Deuxième étape : l’assignation des parties
Les parties que le demandeur doit assigner sont les suivantes :
- Les propriétaires riverains, qu’ils soient individuels ou qu’il s’agisse de syndicats de copropriétaires
Il peut également choisir d’inclure dans le référé :
- L’architecte
- Les bureaux d’études notamment celui qui réalise l’étude de sol
- Le contrôleur technique
- Les entreprises d’exécution des travaux qui interviennent sur l’opération immobilière
- Les services de voiries de la commune
- Les concessionnaires de réseaux
- L’assureur dommages-ouvrages du demandeur
- Les assureurs des constructeurs qui interviennent sur l’opération immobilière
L’utilité pour le demandeur d’assigner toutes ces parties est l’opposabilité de l’expertise. La notion juridique d’opposabilité signifie que l’acte opposable produit des effets à l’égard des tiers. Les parties ayant fait l’objet d’une assignation ne pourront ignorer l’existence de l’expertise, devront respecter son existence et en subir les effets.

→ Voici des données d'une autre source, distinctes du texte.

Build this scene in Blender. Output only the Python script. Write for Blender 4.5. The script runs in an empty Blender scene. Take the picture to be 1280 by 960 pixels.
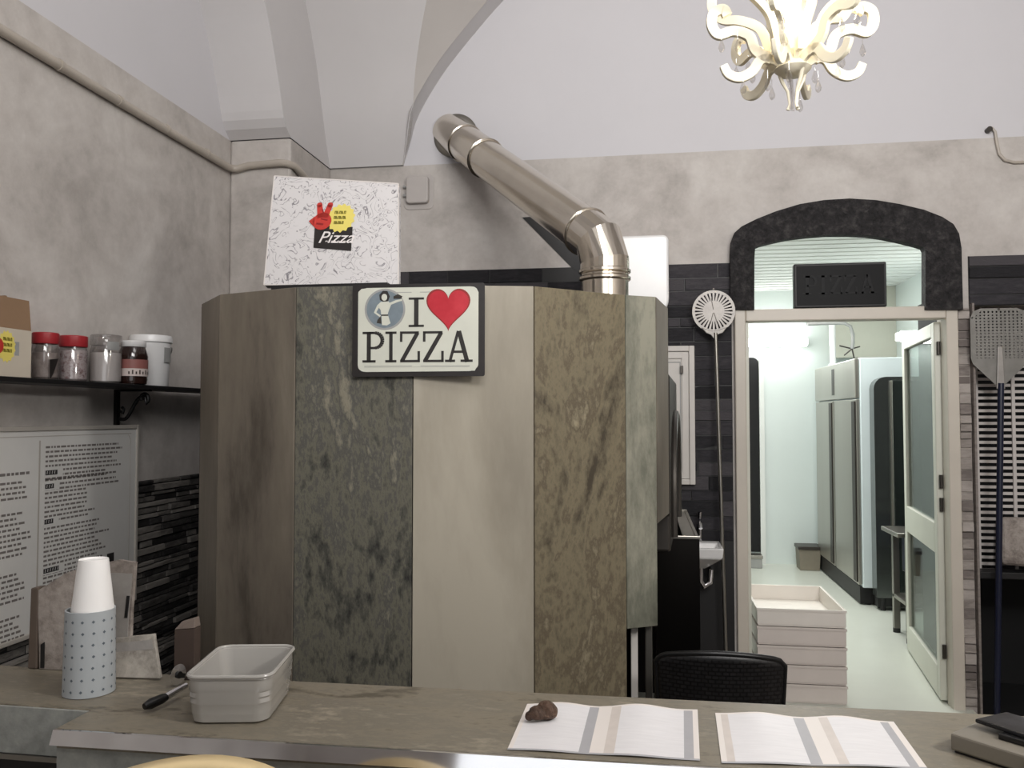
import bpy, bmesh, math, random
from mathutils import Matrix, Vector
random.seed(7)
PI = math.pi
scene = bpy.context.scene
COL = scene.collection

# ------------------------------------------------------------------ camera
F = 1050.0; HC = 1.57
YAW = math.atan(165 / F); PIT = math.atan(40 / F)
cam_d = bpy.data.cameras.new('camera'); cam = bpy.data.objects.new('camera', cam_d); COL.objects.link(cam)
cam.location = (0, 0, HC); cam.rotation_euler = (PI / 2 + PIT, 0, YAW)
cam_d.sensor_width = 36; cam_d.lens = F / 1280 * 36; cam_d.clip_start = .02
scene.camera = cam
_cy, _sy, _cp, _sp = math.cos(YAW), math.sin(YAW), math.cos(PIT), math.sin(PIT)
def ray(x, y):
    a = (x - 640) / F; b = (480 - y) / F
    return (a*_cy - _sy*_cp + b*_sy*_sp, a*_sy + _cy*_cp - b*_cy*_sp, _sp + b*_cp)
def onY(x, y, Y):
    d = ray(x, y); t = Y / d[1]; return Vector((d[0]*t, Y, HC + d[2]*t))
def onX(x, y, X):
    d = ray(x, y); t = X / d[0]; return Vector((X, d[1]*t, HC + d[2]*t))
def onZ(x, y, Z):
    d = ray(x, y); t = (Z - HC) / d[2]; return Vector((d[0]*t, d[1]*t, Z))

# ------------------------------------------------------------------ materials
def S(r, g, b):
    def f(c):
        c /= 255.0
        return c / 12.92 if c <= .04045 else ((c + .055) / 1.055) ** 2.4
    return (f(r), f(g), f(b), 1)

def base_mat(name):
    m = bpy.data.materials.new(name); m.use_nodes = True
    nt = m.node_tree; b = nt.nodes['Principled BSDF']
    return m, nt, b
def N(nt, kind, **kw):
    n = nt.nodes.new(kind)
    for k, v in kw.items():
        if k in n.inputs: n.inputs[k].default_value = v
        else: setattr(n, k, v)
    return n
def ramp(nt, fac, stops):
    r = nt.nodes.new('ShaderNodeValToRGB'); e = r.color_ramp.elements
    while len(e) < len(stops): e.new(.5)
    for i, (p, c) in enumerate(stops): e[i].position = p; e[i].color = c
    nt.links.new(fac, r.inputs[0]); return r.outputs[0]
def coords(nt, scale=(1, 1, 1), rot=(0, 0, 0)):
    t = nt.nodes.new('ShaderNodeTexCoord'); mp = nt.nodes.new('ShaderNodeMapping')
    mp.inputs['Scale'].default_value = scale; mp.inputs['Rotation'].default_value = rot
    nt.links.new(t.outputs['Object'], mp.inputs[0]); return mp.outputs[0]
def bump(nt, b, h, strength=.3, dist=.01):
    n = N(nt, 'ShaderNodeBump', Strength=strength, Distance=dist)
    nt.links.new(h, n.inputs['Height']); nt.links.new(n.outputs[0], b.inputs['Normal'])

def mat(name, c, rough=.5, metal=0, var=.06, scale=6, bmp=0, spec=.5, stretch=(1, 1, 1), coat=0):
    m, nt, b = base_mat(name)
    v = coords(nt, stretch)
    n = N(nt, 'ShaderNodeTexNoise', Scale=scale, Detail=5, Roughness=.6); nt.links.new(v, n.inputs[0])
    lo = tuple(x * (1 - var) for x in c[:3]) + (1,); hi = tuple(min(1, x * (1 + var)) for x in c[:3]) + (1,)
    nt.links.new(ramp(nt, n.outputs[0], [(.3, lo), (.7, hi)]), b.inputs['Base Color'])
    b.inputs['Roughness'].default_value = rough; b.inputs['Metallic'].default_value = metal
    b.inputs['Specular IOR Level'].default_value = spec; b.inputs['Coat Weight'].default_value = coat
    if bmp: bump(nt, b, n.outputs[0], bmp)
    return m
def mottled(name, stops, scale=1.5, rough=.75, stretch=(1, 1, 1), bmp=.15, detail=8, dist=.4, spec=.3, fine=.25, fscale=9, rot=(0, 0, 0)):
    """two scales of noise through a colour ramp: plaster, stone veneer"""
    m, nt, b = base_mat(name)
    v = coords(nt, stretch, rot)
    n1 = N(nt, 'ShaderNodeTexNoise', Scale=scale, Detail=detail, Roughness=.6, Distortion=dist)
    n2 = N(nt, 'ShaderNodeTexNoise', Scale=scale * fscale, Detail=6, Roughness=.7)
    nt.links.new(v, n1.inputs[0]); nt.links.new(v, n2.inputs[0])
    mx = N(nt, 'ShaderNodeMix', data_type='FLOAT'); mx.inputs[0].default_value = fine
    nt.links.new(n1.outputs[0], mx.inputs[2]); nt.links.new(n2.outputs[0], mx.inputs[3])
    nt.links.new(ramp(nt, mx.outputs[0], stops), b.inputs['Base Color'])
    b.inputs['Roughness'].default_value = rough; b.inputs['Specular IOR Level'].default_value = spec
    if bmp: bump(nt, b, mx.outputs[0], bmp, .02)
    return m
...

Depuis la réforme de la procédure civile entrée en vigueur au 1er janvier 2020, le maître d’ouvrage à l’origine de l’action doit obligatoirement être représenté par son avocat. À ce titre, le cabinet Verbateam Avocats intervient au côté des acteurs de l’immobilier et de la construction tant en contentieux qu’en conseil.

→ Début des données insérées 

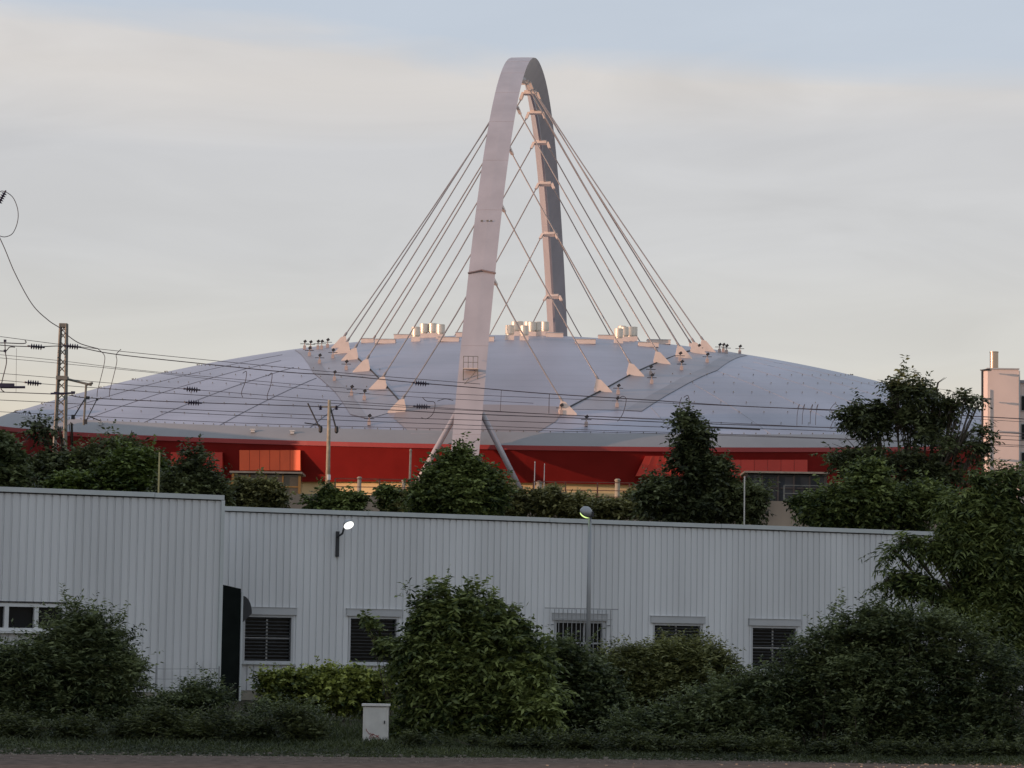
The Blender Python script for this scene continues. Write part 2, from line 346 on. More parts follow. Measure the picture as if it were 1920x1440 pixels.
# roof dome light and rods
d_ = 96; c = P(1316, 990, d_); r_ = 30*d_/F
m = MB(); m.lathe((c.x, d_, HM-.3), [(r_*1.05, 0), (r_*1.05, .3)] + [(r_*math.cos(q*math.pi/12), .32+ .36*math.sin(q*math.pi/12)) for q in range(7)], 24); m.sm = False
t = thing('skylight', (c.x, d_, HM-.3), 'pale blue domed skylight on the warehouse roof, just above the coping', 'skylight')
obj('dome', m, mat('acrylic', (.52,.60,.66), .2, 0, .05), t, smooth=True); obj('kerb', MB().box((c.x, d_, HM-.22), (r_*2.3, r_*2.3, .26)), M_band, t)
for nm, (x, yt, d, h0, lab, mm, rr) in {'rod_a': (299,848,84,HW-.3,'thin yellowish lightning rod on the roof of the wing', mat('yellow_rod', (.42,.36,.16), .6), .026), 'rod_b': (1396,893,98,HM-.3,'thin white lightning rod on the long warehouse roof', mat('white_rod', (.5,.47,.42), .6), .024)}.items():
    p = P(x, yt, d); t = thing('lightning_rod', (p.x, d, h0), lab, 'rod')
    obj('rod', MB().tube([(p.x-.0, d, h0), p], rr, 8), mm, t); obj('foot', MB().lathe((p.x, d, h0-.02), [(.16,0),(.16,.12),(.05,.14)], 10), M_concp, t)
# lit lamp on the wall
s_, z_ = on_wall(632, 1020, WA); b0 = at(WA, s_, .03, z_); _q = on_wall(654, 985, WA+WN*.8); hp = at(WA+WN*.8, _q[0], 0, _q[1])
t = thing('wall_lamp', b0, 'lit floodlight on a bent arm fixed to the warehouse wall', 'lamp')
obj('wall_plate', MB().box(b0, (.1, .05, .75), AX), M_dark, t)
obj('arm', MB().tube([b0+Z*.22+WN*.03, b0+Z*.3+WN*.3+WD*.04, hp-WD*.12-Z*.1-WN*.1], .03, 8), M_dark, t)
ax = (WN*.55 - Z*.62 + WD*.12).normalized()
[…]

Troisième étape : l’expertise
Le juge des référés désigne dans son ordonnance l’expert judiciaire sur la liste des experts du tribunal, ce qui garantit son indépendance et son impartialité. Également, l’expert présente l’avantage d’avoir une forte compétence technique qu’il pourra mettre à profit tout au long de sa mission. Le descriptif de la mission est détaillé au sein de l’ordonnance. Il pourra s’agir, à titre d’exemple, de lister et photographier les désordres existants, ou d’indiquer pour les entreprises en charge de la construction les mesures à prendre afin d’éviter des dégradations futures.
Différentes réunions sur place convoquant toutes les parties sont régulièrement organisées. Le nombre de réunions varie en fonction du nombre de constatations nécessaires que l’expert doit effectuer pour mener à bien sa mission.

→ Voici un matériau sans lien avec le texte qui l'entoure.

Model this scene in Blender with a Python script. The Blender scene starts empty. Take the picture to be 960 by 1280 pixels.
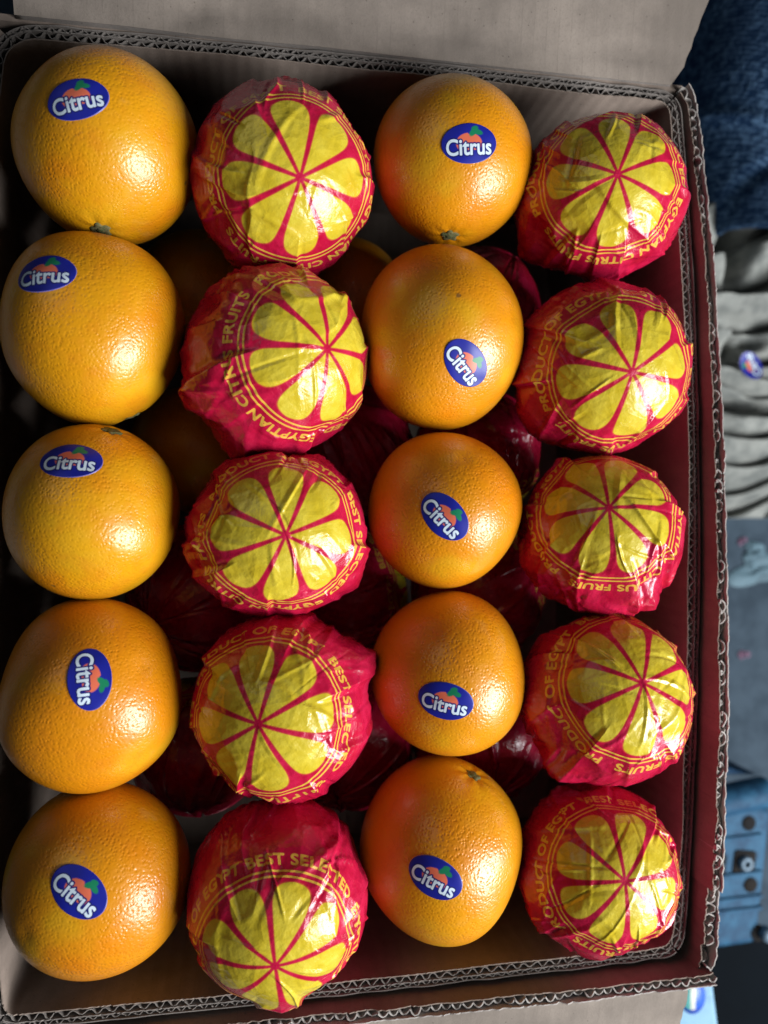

Quand il estime avoir fait toutes les constatations nécessaires, l’expert rend d’abord un pré-rapport. Chaque partie peut alors lui communiquer des observations sous forme de « dires ». Les parties peuvent ainsi, par écrit, communiquer à l’expert leurs propres observations réalisées au cours de l’expertise. Tout comme le constat en lui-même, les dires sont contradictoires, puisqu’ils résultent d’un échange entre l’expert et toutes les parties. Une fois tous les dires annexés, l’expert peut rendre son rapport définitif. Les dégradations préexistantes aux travaux sont désormais opposables à toutes les parties et ne pourront donc engager la responsabilité du maître d’ouvrage.
Un accompagnement adapté avec Verbateam Avocats
Le droit immobilier et le droit de la construction sont des matières particulièrement techniques, en constante évolution. Le besoin de faire appel à un avocat spécialisé peut se manifester à tout moment : conseil, conclusion de contrats, assistance et représentation en cas de contentieux. Que vous soyez professionnel ou particulier, le cabinet Verbateam Avocats, spécialisé en droit immobilier, intervient pour vous apporter son expertise juridique à toutes les phases de votre problématique.
- 1 Article 145 du CPC : « s’il existe un motif légitime de conserver ou d’établir avant tout procès la preuve de faits dont pourrait dépendre la solution d’un litige, les mesures d’instruction légalement admissibles peuvent être ordonnées à la demande de tout intéressé, sur requête ou en référé ».
- 2 Article 44 du CPC « en matière réelle immobilière, la juridiction du lieu où est situé l’immeuble est seule compétente ».
- 3 Article 760, alinéa 1 du CPC : « Les parties sont, sauf disposition contraire, tenues de constituer avocat devant le tribunal judiciaire ».